"""

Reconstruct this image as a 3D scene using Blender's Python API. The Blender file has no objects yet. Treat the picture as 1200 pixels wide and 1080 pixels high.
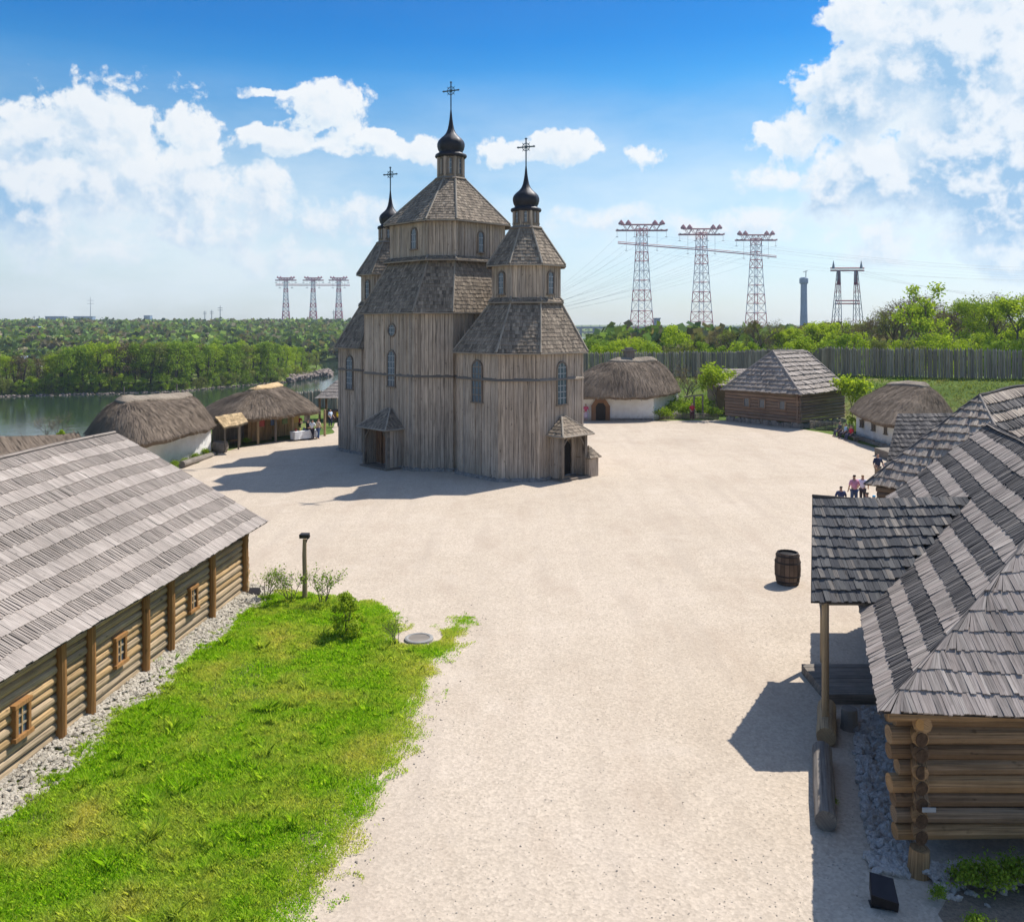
import bpy, math, random
import numpy as np
from mathutils import Vector, Matrix, noise
random.seed(7)
R = math.radians
scene = bpy.context.scene
# ---------------------------------------------------------------- camera
cam_d = bpy.data.cameras.new("camera"); cam = bpy.data.objects.new("camera", cam_d)
scene.collection.objects.link(cam); scene.camera = cam
cam.location = (0, 0, 10); cam.rotation_euler = (R(90), 0, 0)
cam_d.sensor_width = 36; cam_d.lens = 30.0; cam_d.shift_y = -0.135
cam_d.clip_start = 0.1; cam_d.clip_end = 9000
scene.view_settings.view_transform = 'Standard'; scene.view_settings.look = 'None'
scene.view_settings.gamma = 1; scene.view_settings.exposure = 0.70
SUN_AZ = 48.5; SUN_EL = 53.5          # azimuth clockwise from +Y
# ---------------------------------------------------------------- node helpers
class NT:
    def __init__(s, tree): s.t = tree; s.n = tree.nodes; s.l = tree.links
    def new(s, typ, **kw):
        nd = s.n.new(typ)
        for k, v in kw.items(): setattr(nd, k, v)
        return nd
    def put(s, sock, v):
        if isinstance(v, bpy.types.NodeSocket): s.l.new(v, sock)
        elif v is not None: sock.default_value = v
    def math(s, op, a, b=None, c=None, clamp=False):
        nd = s.new('ShaderNodeMath', operation=op, use_clamp=clamp)
        s.put(nd.inputs[0], a)
        if b is not None: s.put(nd.inputs[1], b)
        if c is not None: s.put(nd.inputs[2], c)
        return nd.outputs[0]
    def vmath(s, op, a, b=None):
        nd = s.new('ShaderNodeVectorMath', operation=op); s.put(nd.inputs[0], a)
        if b is not None: s.put(nd.inputs[1], b)
        return nd.outputs[1] if op in ('LENGTH', 'DOT_PRODUCT') else nd.outputs[0]
    def noise(s, vec, scale, detail=4, rough=0.55, out=0, dim='3D'):
        nd = s.new('ShaderNodeTexNoise', noise_dimensions=dim)
        if vec is not None: s.put(nd.inputs['Vector'], vec)
        nd.inputs['Scale'].default_value = scale; nd.inputs['Detail'].default_value = detail
        nd.inputs['Roughness'].default_value = rough
        return nd.outputs[out]
    def ramp(s, fac, stops, interp='LINEAR'):
        nd = s.new('ShaderNodeValToRGB'); nd.color_ramp.interpolation = interp
        e = nd.color_ramp.elements
        while len(e) < len(stops): e.new(0.5)
        for i, (p, c) in enumerate(stops):
            e[i].position = p; e[i].color = (c[0], c[1], c[2], 1) if not isinstance(c, (int, float)) else (c, c, c, 1)
        s.put(nd.inputs[0], fac); return nd.outputs[0]
    def mix(s, fac, a, b, mode='MIX'):
        nd = s.new('ShaderNodeMix', data_type='RGBA', blend_type=mode)
        s.put(nd.inputs[0], fac)
        s.put(nd.inputs[6], a if isinstance(a, bpy.types.NodeSocket) else (*a, 1))
        s.put(nd.inputs[7], b if isinstance(b, bpy.types.NodeSocket) else (*b, 1))
        return nd.outputs[2]
    def mapr(s, v, a, b, c=0.0, d=1.0, smooth=False):
        nd = s.new('ShaderNodeMapRange', interpolation_type='SMOOTHSTEP' if smooth else 'LINEAR')
        s.put(nd.inputs[0], v)
        for i, x in zip((1, 2, 3, 4), (a, b, c, d)): nd.inputs[i].default_value = x
        return nd.outputs[0]
    def comb(s, x, y, z=0.0):
        nd = s.new('ShaderNodeCombineXYZ'); s.put(nd.inputs[0], x); s.put(nd.inputs[1], y); s.put(nd.inputs[2], z); return nd.outputs[0]
    def sep(s, v):
        nd = s.new('ShaderNodeSeparateXYZ'); s.put(nd.inputs[0], v); return nd.outputs
# ---------------------------------------------------------------- world: Nishita sky + cumulus by direction
def pix_dir(px, py):                      # direction on the sky as (azimuth, elevation) in degrees
    x, z = (px - 600) / 1000.0, (378 - py) / 1000.0
    return math.degrees(math.atan2(x, 1)), math.degrees(math.atan2(z, math.hypot(x, 1)))
world = bpy.data.worlds.new("World"); scene.world = world; world.use_nodes = True
W = NT(world.node_tree); W.n.clear()
def _t(el): return (el + 2) / 62.0
TINT = [(0.0, (.43, .49, .57)), (_t(1.0), (.48, .545, .62)), (_t(5), (.49, .575, .635)), (_t(10.1), (.34, .525, .61)), (_t(13.4), (.18, .46, .615)), (_t(15.5), (.075, .42, .64)), (_t(18.2), (.004, .325, .61)), (_t(20.7), (.002, .29, .58)), (_t(27), (.10, .34, .62)), (_t(42), (.9, .95, 1.0)), (1.0, (1, 1, 1))]
CL = 4.75; HAZE = 0.00014

tc = W.new('ShaderNodeTexCoord')
dx, dy, dz = W.sep(tc.outputs['Generated'])
sky = W.new('ShaderNodeTexSky', sky_type='NISHITA', sun_disc=False)
sky.sun_elevation = R(SUN_EL); sky.sun_rotation = R(SUN_AZ); sky.altitude = 50
sky.air_density = 1.0; sky.dust_density = 0.6; sky.ozone_density = 1.5
az = W.math('MULTIPLY', W.math('ARCTAN2', dx, dy), 57.2958)
el = W.math('MULTIPLY', W.math('ARCSINE', dz), 57.2958)
pos = W.comb(az, el, 0.0)
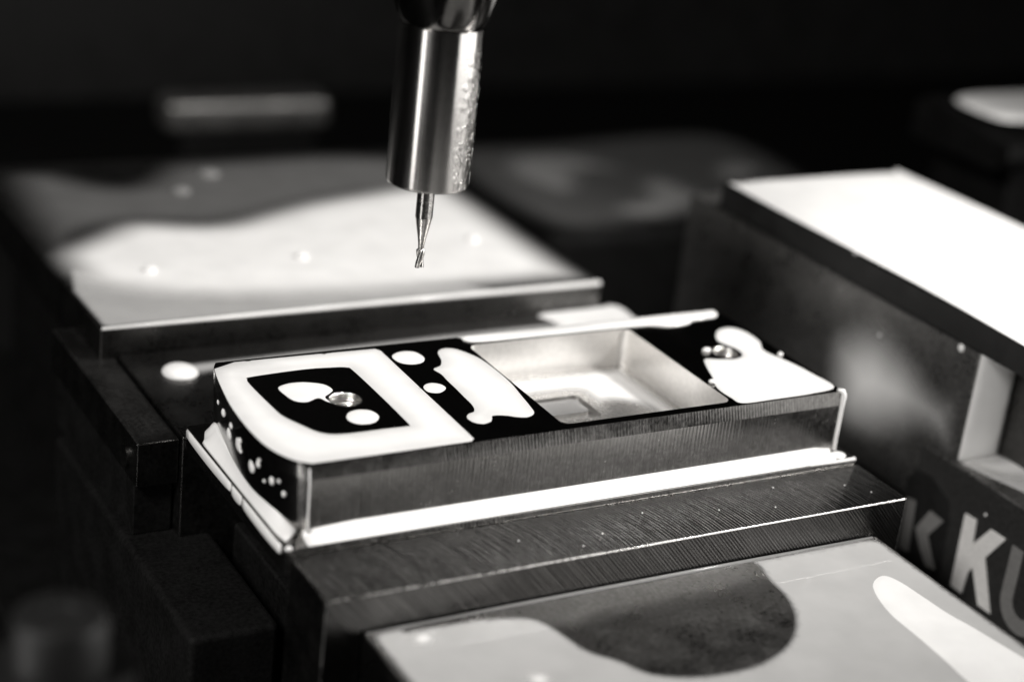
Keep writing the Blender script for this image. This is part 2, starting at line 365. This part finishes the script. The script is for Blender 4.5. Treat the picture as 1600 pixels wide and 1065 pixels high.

"""

Copy all the lines of data exactly as they appear, dropping any images.

Reconstruct this image as a 3D scene using Blender's Python API. The Blender file has no objects yet. Treat the picture as 1200 pixels wide and 1080 pixels high.
import bpy, math, random
import numpy as np
from mathutils import Vector, Matrix, noise
random.seed(7)
R = math.radians
scene = bpy.context.scene
# ---------------------------------------------------------------- camera
cam_d = bpy.data.cameras.new("camera"); cam = bpy.data.objects.new("camera", cam_d)
scene.collection.objects.link(cam); scene.camera = cam
cam.location = (0, 0, 10); cam.rotation_euler = (R(90), 0, 0)
cam_d.sensor_width = 36; cam_d.lens = 30.0; cam_d.shift_y = -0.135
cam_d.clip_start = 0.1; cam_d.clip_end = 9000
scene.view_settings.view_transform = 'Standard'; scene.view_settings.look = 'None'
scene.view_settings.gamma = 1; scene.view_settings.exposure = 0.70
SUN_AZ = 48.5; SUN_EL = 53.5          # azimuth clockwise from +Y
# ---------------------------------------------------------------- node helpers
class NT:
    def __init__(s, tree): s.t = tree; s.n = tree.nodes; s.l = tree.links
    def new(s, typ, **kw):
        nd = s.n.new(typ)
        for k, v in kw.items(): setattr(nd, k, v)
        return nd
    def put(s, sock, v):
        if isinstance(v, bpy.types.NodeSocket): s.l.new(v, sock)
        elif v is not None: sock.default_value = v
    def math(s, op, a, b=None, c=None, clamp=False):
        nd = s.new('ShaderNodeMath', operation=op, use_clamp=clamp)
        s.put(nd.inputs[0], a)
        if b is not None: s.put(nd.inputs[1], b)
        if c is not None: s.put(nd.inputs[2], c)
        return nd.outputs[0]
    def vmath(s, op, a, b=None):
        nd = s.new('ShaderNodeVectorMath', operation=op); s.put(nd.inputs[0], a)
        if b is not None: s.put(nd.inputs[1], b)
        return nd.outputs[1] if op in ('LENGTH', 'DOT_PRODUCT') else nd.outputs[0]
    def noise(s, vec, scale, detail=4, rough=0.55, out=0, dim='3D'):
        nd = s.new('ShaderNodeTexNoise', noise_dimensions=dim)
        if vec is not None: s.put(nd.inputs['Vector'], vec)
        nd.inputs['Scale'].default_value = scale; nd.inputs['Detail'].default_value = detail
        nd.inputs['Roughness'].default_value = rough
        return nd.outputs[out]
    def ramp(s, fac, stops, interp='LINEAR'):
        nd = s.new('ShaderNodeValToRGB'); nd.color_ramp.interpolation = interp
        e = nd.color_ramp.elements
        while len(e) < len(stops): e.new(0.5)
        for i, (p, c) in enumerate(stops):
            e[i].position = p; e[i].color = (c[0], c[1], c[2], 1) if not isinstance(c, (int, float)) else (c, c, c, 1)
        s.put(nd.inputs[0], fac); return nd.outputs[0]
    def mix(s, fac, a, b, mode='MIX'):
        nd = s.new('ShaderNodeMix', data_type='RGBA', blend_type=mode)
        s.put(nd.inputs[0], fac)
        s.put(nd.inputs[6], a if isinstance(a, bpy.types.NodeSocket) else (*a, 1))
        s.put(nd.inputs[7], b if isinstance(b, bpy.types.NodeSocket) else (*b, 1))
        return nd.outputs[2]
    def mapr(s, v, a, b, c=0.0, d=1.0, smooth=False):
        nd = s.new('ShaderNodeMapRange', interpolation_type='SMOOTHSTEP' if smooth else 'LINEAR')
        s.put(nd.inputs[0], v)
        for i, x in zip((1, 2, 3, 4), (a, b, c, d)): nd.inputs[i].default_value = x
        return nd.outputs[0]
    def comb(s, x, y, z=0.0):
        nd = s.new('ShaderNodeCombineXYZ'); s.put(nd.inputs[0], x); s.put(nd.inputs[1], y); s.put(nd.inputs[2], z); return nd.outputs[0]
    def sep(s, v):
        nd = s.new('ShaderNodeSeparateXYZ'); s.put(nd.inputs[0], v); return nd.outputs
# ---------------------------------------------------------------- world: Nishita sky + cumulus by direction
def pix_dir(px, py):                      # direction on the sky as (azimuth, elevation) in degrees
    x, z = (px - 600) / 1000.0, (378 - py) / 1000.0
    return math.degrees(math.atan2(x, 1)), math.degrees(math.atan2(z, math.hypot(x, 1)))
world = bpy.data.worlds.new("World"); scene.world = world; world.use_nodes = True
W = NT(world.node_tree); W.n.clear()
def _t(el): return (el + 2) / 62.0
TINT = [(0.0, (.43, .49, .57)), (_t(1.0), (.48, .545, .62)), (_t(5), (.49, .575, .635)), (_t(10.1), (.34, .525, .61)), (_t(13.4), (.18, .46, .615)), (_t(15.5), (.075, .42, .64)), (_t(18.2), (.004, .325, .61)), (_t(20.7), (.002, .29, .58)), (_t(27), (.10, .34, .62)), (_t(42), (.9, .95, 1.0)), (1.0, (1, 1, 1))]
CL = 4.75; HAZE = 0.00014

tc = W.new('ShaderNodeTexCoord')
dx, dy, dz = W.sep(tc.outputs['Generated'])
sky = W.new('ShaderNodeTexSky', sky_type='NISHITA', sun_disc=False)
sky.sun_elevation = R(SUN_EL); sky.sun_rotation = R(SUN_AZ); sky.altitude = 50
sky.air_density = 1.0; sky.dust_density = 0.6; sky.ozone_density = 1.5
az = W.math('MULTIPLY', W.math('ARCTAN2', dx, dy), 57.2958)
el = W.math('MULTIPLY', W.math('ARCSINE', dz), 57.2958)
pos = W.comb(az, el, 0.0)
Keep writing the Blender script for this image. This is part 2, starting at line 365. This part finishes the script. The script is for Blender 4.5. Treat the picture as 1600 pixels wide and 1065 pixels high.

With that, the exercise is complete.